ON PARADE—A REPRESENTATIVE CLASS OF ONE OF NEW YORK’S RIDING SCHOOLS.
In a later edition of the “Autocrat of the Breakfast Table,” from which the foregoing quotation is made, Dr. Holmes adds in a foot note: “Since the days when this was written, the bicycle has appeared as the rival of the wherry. The boat flies like a sea bird with its long, narrow, outstretched pinions; the bicycle rider, like feathered Mercury with his wings on his feet.”
THE GIRL OF THE PERIOD CAN RIDE AS WELL AS DANCE.

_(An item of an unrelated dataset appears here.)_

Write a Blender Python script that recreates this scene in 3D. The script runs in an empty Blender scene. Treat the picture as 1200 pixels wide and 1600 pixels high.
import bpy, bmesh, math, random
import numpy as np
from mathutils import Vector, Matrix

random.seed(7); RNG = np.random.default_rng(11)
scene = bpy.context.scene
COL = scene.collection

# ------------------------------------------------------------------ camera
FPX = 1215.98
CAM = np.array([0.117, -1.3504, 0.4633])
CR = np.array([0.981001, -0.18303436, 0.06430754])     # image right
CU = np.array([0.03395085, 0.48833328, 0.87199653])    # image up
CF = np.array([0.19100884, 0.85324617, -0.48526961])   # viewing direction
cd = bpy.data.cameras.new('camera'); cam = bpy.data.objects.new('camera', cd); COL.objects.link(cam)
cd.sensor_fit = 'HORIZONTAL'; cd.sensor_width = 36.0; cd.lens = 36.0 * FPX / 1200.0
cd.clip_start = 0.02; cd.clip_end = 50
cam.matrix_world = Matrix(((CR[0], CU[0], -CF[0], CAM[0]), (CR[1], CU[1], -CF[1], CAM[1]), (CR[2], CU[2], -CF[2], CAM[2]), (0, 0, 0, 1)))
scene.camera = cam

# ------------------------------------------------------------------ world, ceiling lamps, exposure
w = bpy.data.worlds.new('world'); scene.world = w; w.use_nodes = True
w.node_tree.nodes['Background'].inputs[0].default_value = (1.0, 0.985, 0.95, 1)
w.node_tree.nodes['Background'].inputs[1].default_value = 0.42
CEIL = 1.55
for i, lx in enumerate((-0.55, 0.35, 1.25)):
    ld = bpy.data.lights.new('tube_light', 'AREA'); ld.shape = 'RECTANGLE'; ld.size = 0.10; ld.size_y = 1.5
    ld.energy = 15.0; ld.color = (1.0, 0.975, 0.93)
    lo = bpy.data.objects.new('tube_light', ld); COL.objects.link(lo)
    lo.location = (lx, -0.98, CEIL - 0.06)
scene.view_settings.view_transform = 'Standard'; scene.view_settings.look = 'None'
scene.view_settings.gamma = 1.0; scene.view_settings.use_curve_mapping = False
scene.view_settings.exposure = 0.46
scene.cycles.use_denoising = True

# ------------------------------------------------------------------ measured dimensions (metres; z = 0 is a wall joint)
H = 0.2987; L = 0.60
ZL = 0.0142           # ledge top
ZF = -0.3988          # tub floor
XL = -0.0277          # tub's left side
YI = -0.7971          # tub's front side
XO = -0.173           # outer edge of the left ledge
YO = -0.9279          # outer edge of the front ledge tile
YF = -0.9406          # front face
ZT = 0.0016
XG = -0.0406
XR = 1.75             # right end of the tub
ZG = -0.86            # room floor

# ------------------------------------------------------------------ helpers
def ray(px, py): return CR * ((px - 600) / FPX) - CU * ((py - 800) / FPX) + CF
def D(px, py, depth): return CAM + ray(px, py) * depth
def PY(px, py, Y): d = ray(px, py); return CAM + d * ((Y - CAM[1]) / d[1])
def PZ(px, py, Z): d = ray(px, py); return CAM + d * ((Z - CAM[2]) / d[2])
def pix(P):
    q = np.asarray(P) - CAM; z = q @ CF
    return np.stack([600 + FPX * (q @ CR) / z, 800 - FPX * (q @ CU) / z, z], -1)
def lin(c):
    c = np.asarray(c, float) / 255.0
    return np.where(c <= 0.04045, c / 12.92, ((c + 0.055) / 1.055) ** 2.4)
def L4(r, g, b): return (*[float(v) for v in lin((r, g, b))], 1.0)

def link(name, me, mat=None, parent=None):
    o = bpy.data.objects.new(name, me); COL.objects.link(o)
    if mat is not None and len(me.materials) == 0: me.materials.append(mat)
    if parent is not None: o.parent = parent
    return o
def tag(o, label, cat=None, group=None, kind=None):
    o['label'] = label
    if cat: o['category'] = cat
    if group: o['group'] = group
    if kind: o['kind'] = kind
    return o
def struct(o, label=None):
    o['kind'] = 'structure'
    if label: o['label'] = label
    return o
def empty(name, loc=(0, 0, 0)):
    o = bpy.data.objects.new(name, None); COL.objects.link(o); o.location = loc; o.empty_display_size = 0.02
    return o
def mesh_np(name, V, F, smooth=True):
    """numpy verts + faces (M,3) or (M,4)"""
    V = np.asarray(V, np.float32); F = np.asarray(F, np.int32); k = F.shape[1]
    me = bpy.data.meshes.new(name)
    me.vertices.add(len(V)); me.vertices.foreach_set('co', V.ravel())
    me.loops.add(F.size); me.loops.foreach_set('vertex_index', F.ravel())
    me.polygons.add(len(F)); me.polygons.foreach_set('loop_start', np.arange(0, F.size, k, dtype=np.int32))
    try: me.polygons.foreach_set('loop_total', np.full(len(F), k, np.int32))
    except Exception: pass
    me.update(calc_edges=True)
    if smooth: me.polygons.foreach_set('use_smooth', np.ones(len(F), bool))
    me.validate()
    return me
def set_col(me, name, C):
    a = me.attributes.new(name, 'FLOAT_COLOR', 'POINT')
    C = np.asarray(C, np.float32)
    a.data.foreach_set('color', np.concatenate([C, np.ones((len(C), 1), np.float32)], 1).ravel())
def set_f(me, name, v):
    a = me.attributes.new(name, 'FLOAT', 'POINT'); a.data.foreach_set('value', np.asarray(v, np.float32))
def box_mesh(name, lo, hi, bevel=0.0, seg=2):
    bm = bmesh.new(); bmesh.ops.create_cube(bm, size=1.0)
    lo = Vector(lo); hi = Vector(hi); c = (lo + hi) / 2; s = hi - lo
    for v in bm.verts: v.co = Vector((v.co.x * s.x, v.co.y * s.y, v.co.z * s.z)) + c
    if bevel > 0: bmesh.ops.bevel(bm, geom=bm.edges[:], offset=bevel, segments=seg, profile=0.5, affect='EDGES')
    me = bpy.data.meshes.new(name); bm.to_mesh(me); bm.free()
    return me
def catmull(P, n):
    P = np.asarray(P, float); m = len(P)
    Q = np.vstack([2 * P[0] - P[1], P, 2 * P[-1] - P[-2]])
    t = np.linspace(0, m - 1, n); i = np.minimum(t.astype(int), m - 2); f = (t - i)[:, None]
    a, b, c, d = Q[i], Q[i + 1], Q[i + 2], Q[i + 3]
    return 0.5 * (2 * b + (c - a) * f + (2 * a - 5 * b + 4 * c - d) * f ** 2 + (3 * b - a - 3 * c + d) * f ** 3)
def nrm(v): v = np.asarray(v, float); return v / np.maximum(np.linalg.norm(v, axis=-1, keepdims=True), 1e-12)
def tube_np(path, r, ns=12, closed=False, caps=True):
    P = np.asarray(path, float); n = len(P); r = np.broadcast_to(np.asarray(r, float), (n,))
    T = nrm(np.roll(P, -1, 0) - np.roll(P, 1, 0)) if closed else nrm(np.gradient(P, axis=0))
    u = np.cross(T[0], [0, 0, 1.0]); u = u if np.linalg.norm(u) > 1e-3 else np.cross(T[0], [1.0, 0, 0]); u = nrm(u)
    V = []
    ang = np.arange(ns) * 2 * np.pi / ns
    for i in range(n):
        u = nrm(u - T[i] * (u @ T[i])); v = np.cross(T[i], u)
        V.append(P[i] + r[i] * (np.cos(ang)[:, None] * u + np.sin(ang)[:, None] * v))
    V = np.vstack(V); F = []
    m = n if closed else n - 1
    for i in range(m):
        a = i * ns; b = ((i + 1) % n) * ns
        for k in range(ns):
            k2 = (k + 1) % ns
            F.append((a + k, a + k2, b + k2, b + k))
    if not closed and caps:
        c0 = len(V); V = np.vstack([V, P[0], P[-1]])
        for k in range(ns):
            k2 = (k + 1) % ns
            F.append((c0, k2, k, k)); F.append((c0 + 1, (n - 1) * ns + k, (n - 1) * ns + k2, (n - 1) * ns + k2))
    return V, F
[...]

These are eloquent tributes to boating and to cycling, and well deserved they are; but after all, for refined sport in its highest development one must turn to that most exhilarating of all pleasures—horseback riding. That this view is held by those whose income is sufficient to warrant the indulgence of their tastes is evidenced by the enormous growth in horsemanship in America within the last few years. It is hardly too much to say that it is now regarded as quite as important in a social sense for young men and young women to be proficient in riding as in dancing. Rowing, yachting, swimming, and tennis, it is true, share its popularity in the midsummer months, but riding is an all the year round sport—a sport that in the cool months of spring and fall, and the colder months of winter, has no rival among all the forms of outdoor exercise. And, indeed, I know of no other pleasure on a brisk, cool day that gives the physical invigoration, the keen enjoyment, and the ruddy glow to be obtained from a gallop in the park. But to get the fullest pleasure the rider must be well mounted and well trained in his art. He should have his own horse—an animal with light, springy action and graceful movement, one that pleases the eye, too, for pleasure comes not alone from a sense of exercise. Furthermore, the rider and his horse should be on good terms. The latter, if an animal of good temper and intelligence, is sure to do his part well when the proper overtures are made to him—when he is treated kindly and wisely, and is made to understand clearly what he is expected to do. With such an understanding between rider and horse each enters into the sport with spirit and zest, with a mutual confidence and mutual desire for an exhilarating dash that rewards each alike with—as Dr. Holmes says of boating—“the most luxurious form of locomotion indulged to an embodied spirit.”
THE PROPRIETOR OF A NEW YORK ACADEMY.
This degree of pleasure is not within the compass of the novice—not within the grasp of the man of bad temper and coarse mental composition, who hasn’t the confidence and love of his horse—not within the bounds of possibility to him who rides a school horse, which is, as a rule, little more than a hack—a horse in appearance, to be sure, but not a horse in the finer instincts and finer feelings of the carefully bred and well cared for animal.